Former Attorney General refuses to apologize for violent remark: "A stake should be driven through Hayworth's heart"

There is a double standard out there when it comes to rude remarks directed at conservatives. Former Arizona Attorney General Grant Woods, a liberal Republican-mostly-turned-Democrat who appears to have some relationship with McCain (McCain's wife has advertising on Wood's website for Hensley beer, which is owned by her family), has not apologized for saying about JD, "Someone needs to drive a stake through this guy's heart." Instead, he is now making fun of Hayworth being upset over it.
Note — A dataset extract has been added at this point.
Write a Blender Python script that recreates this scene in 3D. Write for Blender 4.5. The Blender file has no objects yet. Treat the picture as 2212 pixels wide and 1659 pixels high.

Here is the article from the Arizona Republic covering it -

Hayworth: 'Violent remarks' show double-standard

Former Rep. J.D. Hayworth, who is challenging Sen. John McCain in the Aug. 24 GOP primary, today elaborated on his reaction to a McCain ally's suggestion that "Someone needs to drive a wooden stake through this guy's heart."
Hayworth characterized the comment by former Arizona Attorney General Grant Woods in Newsweekmagazine as a "death threat." Woods said he was just using a metaphor (wooden stakes are used to slay vampires), but Hayworth compares the incident with a 2006 campaign television ad in which his Democratic opponent, Harry Mitchell, showed him in what appeared to be a sniper scope.
The Mitchell ad sought to symbolize that Hayworth was the "target" of a federal investigation (which Hayworth insists he never was), but Hayworth and others took it as a threat on Hayworth's life. Back in 2006, partisan bloggers argued about whether the commercial showed Hayworth targeted by a rifle or framed by a camera lens. Mitchell upset Hayworth, a 12-year incumbent, in that House race.
Hayworth continued to condemn the violent imagery used by Woods.
"Can you imagine if someone from this campaign had said that about Mr. McCain? I don't think Mr. Woods would be hiding behind the metaphorical argument," Hayworth told AZ/DC. "It continues to show a double-standard is alive and well. But I have no interest into getting into a battle of wits with an unarmed guy like Grant Woods."
Hayworth added: "But I do take umbrage at violent remarks, no matter how retroactively metaphorical they suddenly become. But then again, I guess there is a double-standard when different public figures can be put in the crosshairs of sniper scopes, et. al., and that's not newsworthy when other remarks about alleged threats suddenly do occupy center stage. But that's fine. I understood that and understand that."